━━━━━ Given records ━━━━━

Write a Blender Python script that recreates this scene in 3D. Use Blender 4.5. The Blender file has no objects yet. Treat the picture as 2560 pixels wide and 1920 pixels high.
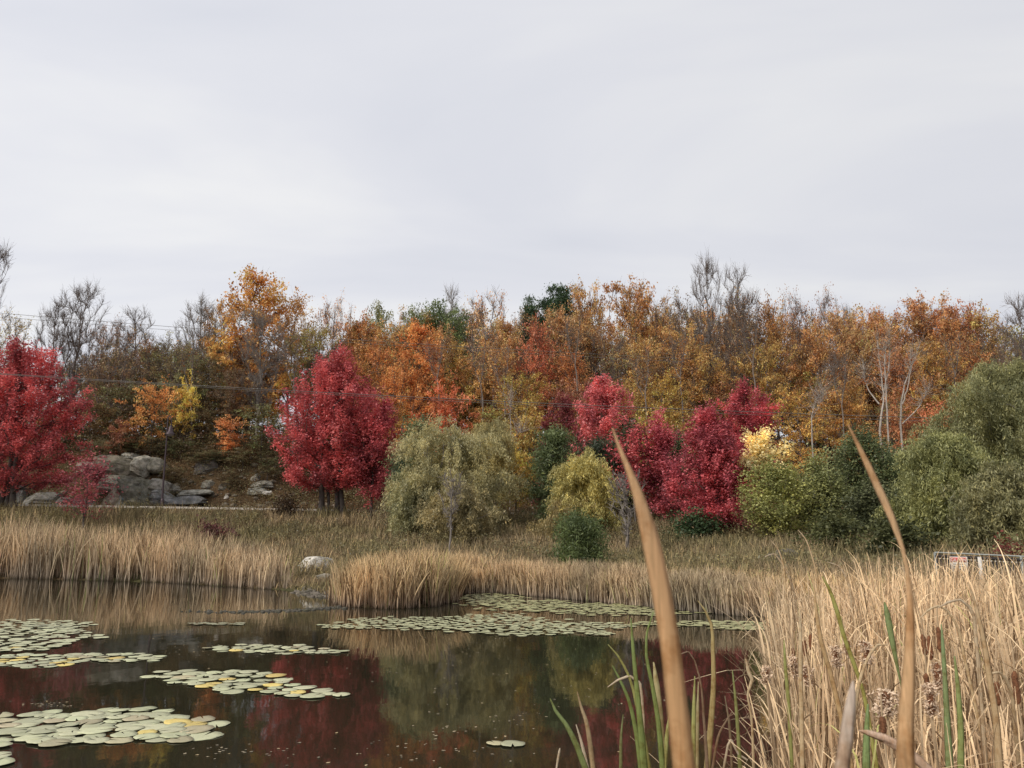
import bpy, math, random
import numpy as np
from mathutils import Vector, Matrix

rng = np.random.default_rng(7)
random.seed(7)
scene = bpy.context.scene
COL = scene.collection

# ------------------------------------------------------------------ camera
F = 1950.0; CZ = 1.8; TH = math.atan((1355-960)/F)
cam_d = bpy.data.cameras.new("camera"); cam = bpy.data.objects.new("camera", cam_d); COL.objects.link(cam)
cam.location = (0, 0, CZ); cam.rotation_euler = (math.pi/2+TH, 0, 0)
cam_d.sensor_width = 36; cam_d.lens = 36*F/2560; cam_d.clip_end = 6000; cam_d.clip_start = 0.05
cam_d.dof.use_dof = True; cam_d.dof.focus_distance = 9.0; cam_d.dof.aperture_fstop = 10.0
scene.camera = cam
def ray(px, py):
    a = (px-1280)/F; b = (960-py)/F; c, s = math.cos(TH), math.sin(TH)
    return np.array([a, c-b*s, s+b*c])
def at(px, py, Y):
    d = ray(px, py); return np.array([0, 0, CZ])+d*(Y/d[1])
def hitz(px, py, z=0.0):
    d = ray(px, py); return np.array([0, 0, CZ])+d*((z-CZ)/d[2])

# ------------------------------------------------------------------ shoreline and ground height
far = [(-700,1442),(-250,1442),(0,1446),(200,1450),(400,1456),(560,1466),(680,1474),(760,1482),(820,1496),(832,1512),(900,1520),(1000,1523),
       (1090,1517),(1138,1502),(1150,1482),(1250,1483),(1400,1496),(1560,1511),(1700,1527),(1850,1540),(1965,1548)]
poly = [hitz(x, y)[:2] for x, y in far]
poly += [np.array(p) for p in [(5.2,14.5),(3.5,10.6),(2.35,7.2),(1.55,4.6),(1.1,2.9),(0.3,2.2),(-2,1.6),(-8,1.0),(-30,2.0),(-60,6.0)]]
poly = np.array(poly)
def sdist(x, y):
    x = np.asarray(x, float); y = np.asarray(y, float)
    sh = x.shape; x = x.ravel(); y = y.ravel()
    d = np.full(x.shape, 1e9); ins = np.zeros(x.shape, bool)
    n = len(poly)
    for i in range(n):
        a = poly[i]; b = poly[(i+1) % n]; e = b-a
        t = np.clip(((x-a[0])*e[0]+(y-a[1])*e[1])/(e@e), 0, 1)
        d = np.minimum(d, np.hypot(x-a[0]-t*e[0], y-a[1]-t*e[1]))
        c = ((a[1] > y) != (b[1] > y))
        if abs(e[1]) > 1e-9:
            ins ^= c & (x < e[0]*(y-a[1])/e[1]+a[0])
    return np.where(ins, -d, d).reshape(sh)
def sm(t): t = np.clip(t, 0, 1); return t*t*(3-2*t)
def wav(x, y, s, k=0.0):
    return (np.sin(x/s+k)*np.cos(y/s*1.3+k*2)+0.6*np.sin(x/s*2.1+y/s*1.7+k)+0.35*np.cos(x/s*4.3-y/s*3.7+k*3))/1.95
YR = 58.0
def zroad(x): return np.clip(4.35-0.0165*(x+38), 3.0, 4.8)
def ground(x, y):
    x = np.asarray(x, float); y = np.asarray(y, float)
    d = sdist(x, y); zr = zroad(x)
    t = np.clip((d-3)/np.maximum(d-3+(YR-2.5-y), 0.1), 0, 1)
    land = 0.28*sm(d/1.5)+(zr-0.28)*np.power(t, 1.15)*(y > 12)+0.12*wav(x, y, 3.1)*sm((d-2)/5)*(y < YR-4)*(y > 8)
    shore = np.where(d < 0, np.maximum(-0.8, d*0.45), land)
    past = y-(YR+3.2)
    rock = sm((x+60)/8)*sm((-14-x)/10)
    h = zr+rock*(4.3*sm((past-0.5)/5.0))+np.clip(past, 0, 60)*(0.27-0.09*rock)*(1-0.14*sm((-x-10)/20))
    h = h+np.clip(past, 0, 6)/6*(0.5*wav(x, y, 5.0, 1)+0.25*wav(x, y, 1.9, 2))
    h = np.where(past > 44, h-(past-44)*0.20, h)
    h = np.where(past > 110, np.maximum(h, 2.0), h)
    z = np.where((y > YR-2.5) & (past <= 0), zr, shore)
    z = np.where(past > 0, h, z)
    return z
def g(x, y): return float(ground(np.array([x]), np.array([y]))[0])
_Y = np.arange(2.0, 130, 0.05)
def ghit(px, py, ymin=2.0):
    d = ray(px, py); Y = _Y[_Y >= ymin]; t = Y/d[1]
    X = d[0]*t; Z = CZ+d[2]*t; G = ground(X, Y)
    k = np.where(G >= Z)[0]
    k = k[0] if len(k) else len(Y)-1
    return np.array([X[k], Y[k], G[k]])

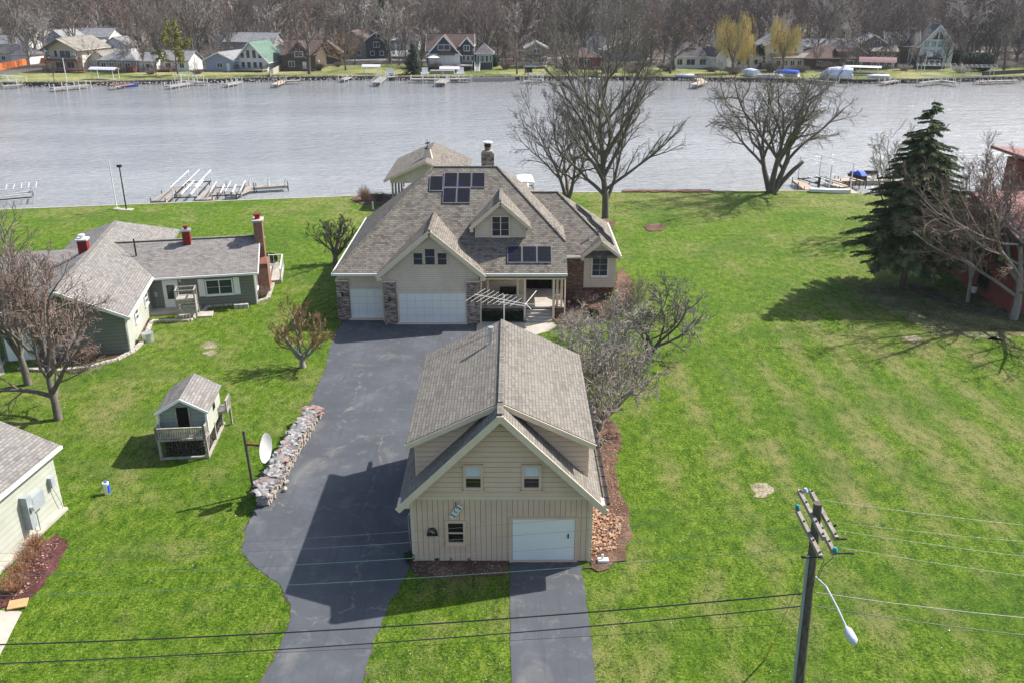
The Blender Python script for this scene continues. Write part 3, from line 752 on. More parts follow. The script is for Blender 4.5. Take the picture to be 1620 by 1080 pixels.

━━━━━

◆ Request:
Every line above should be repeated exactly; pictures stay out of the copy.

◆ Result for this exercise:
Write a Blender Python script that recreates this scene in 3D. Use Blender 4.5. The Blender file has no objects yet. Treat the picture as 2560 pixels wide and 1920 pixels high.
import bpy, math, random
import numpy as np
from mathutils import Vector, Matrix

rng = np.random.default_rng(7)
random.seed(7)
scene = bpy.context.scene
COL = scene.collection

# ------------------------------------------------------------------ camera
F = 1950.0; CZ = 1.8; TH = math.atan((1355-960)/F)
cam_d = bpy.data.cameras.new("camera"); cam = bpy.data.objects.new("camera", cam_d); COL.objects.link(cam)
cam.location = (0, 0, CZ); cam.rotation_euler = (math.pi/2+TH, 0, 0)
cam_d.sensor_width = 36; cam_d.lens = 36*F/2560; cam_d.clip_end = 6000; cam_d.clip_start = 0.05
cam_d.dof.use_dof = True; cam_d.dof.focus_distance = 9.0; cam_d.dof.aperture_fstop = 10.0
scene.camera = cam
def ray(px, py):
    a = (px-1280)/F; b = (960-py)/F; c, s = math.cos(TH), math.sin(TH)
    return np.array([a, c-b*s, s+b*c])
def at(px, py, Y):
    d = ray(px, py); return np.array([0, 0, CZ])+d*(Y/d[1])
def hitz(px, py, z=0.0):
    d = ray(px, py); return np.array([0, 0, CZ])+d*((z-CZ)/d[2])

# ------------------------------------------------------------------ shoreline and ground height
far = [(-700,1442),(-250,1442),(0,1446),(200,1450),(400,1456),(560,1466),(680,1474),(760,1482),(820,1496),(832,1512),(900,1520),(1000,1523),
       (1090,1517),(1138,1502),(1150,1482),(1250,1483),(1400,1496),(1560,1511),(1700,1527),(1850,1540),(1965,1548)]
poly = [hitz(x, y)[:2] for x, y in far]
poly += [np.array(p) for p in [(5.2,14.5),(3.5,10.6),(2.35,7.2),(1.55,4.6),(1.1,2.9),(0.3,2.2),(-2,1.6),(-8,1.0),(-30,2.0),(-60,6.0)]]
poly = np.array(poly)
def sdist(x, y):
    x = np.asarray(x, float); y = np.asarray(y, float)
    sh = x.shape; x = x.ravel(); y = y.ravel()
    d = np.full(x.shape, 1e9); ins = np.zeros(x.shape, bool)
    n = len(poly)
    for i in range(n):
        a = poly[i]; b = poly[(i+1) % n]; e = b-a
        t = np.clip(((x-a[0])*e[0]+(y-a[1])*e[1])/(e@e), 0, 1)
        d = np.minimum(d, np.hypot(x-a[0]-t*e[0], y-a[1]-t*e[1]))
        c = ((a[1] > y) != (b[1] > y))
        if abs(e[1]) > 1e-9:
            ins ^= c & (x < e[0]*(y-a[1])/e[1]+a[0])
    return np.where(ins, -d, d).reshape(sh)
def sm(t): t = np.clip(t, 0, 1); return t*t*(3-2*t)
def wav(x, y, s, k=0.0):
    return (np.sin(x/s+k)*np.cos(y/s*1.3+k*2)+0.6*np.sin(x/s*2.1+y/s*1.7+k)+0.35*np.cos(x/s*4.3-y/s*3.7+k*3))/1.95
YR = 58.0
def zroad(x): return np.clip(4.35-0.0165*(x+38), 3.0, 4.8)
def ground(x, y):
    x = np.asarray(x, float); y = np.asarray(y, float)
    d = sdist(x, y); zr = zroad(x)
    t = np.clip((d-3)/np.maximum(d-3+(YR-2.5-y), 0.1), 0, 1)
    land = 0.28*sm(d/1.5)+(zr-0.28)*np.power(t, 1.15)*(y > 12)+0.12*wav(x, y, 3.1)*sm((d-2)/5)*(y < YR-4)*(y > 8)
    shore = np.where(d < 0, np.maximum(-0.8, d*0.45), land)
    past = y-(YR+3.2)
    rock = sm((x+60)/8)*sm((-14-x)/10)
    h = zr+rock*(4.3*sm((past-0.5)/5.0))+np.clip(past, 0, 60)*(0.27-0.09*rock)*(1-0.14*sm((-x-10)/20))
    h = h+np.clip(past, 0, 6)/6*(0.5*wav(x, y, 5.0, 1)+0.25*wav(x, y, 1.9, 2))
    h = np.where(past > 44, h-(past-44)*0.20, h)
    h = np.where(past > 110, np.maximum(h, 2.0), h)
    z = np.where((y > YR-2.5) & (past <= 0), zr, shore)
    z = np.where(past > 0, h, z)
    return z
def g(x, y): return float(ground(np.array([x]), np.array([y]))[0])
_Y = np.arange(2.0, 130, 0.05)
def ghit(px, py, ymin=2.0):
    d = ray(px, py); Y = _Y[_Y >= ymin]; t = Y/d[1]
    X = d[0]*t; Z = CZ+d[2]*t; G = ground(X, Y)
    k = np.where(G >= Z)[0]
    k = k[0] if len(k) else len(Y)-1
    return np.array([X[k], Y[k], G[k]])

The Blender Python script for this scene continues. Write part 3, from line 752 on. More parts follow. The script is for Blender 4.5. Take the picture to be 1620 by 1080 pixels.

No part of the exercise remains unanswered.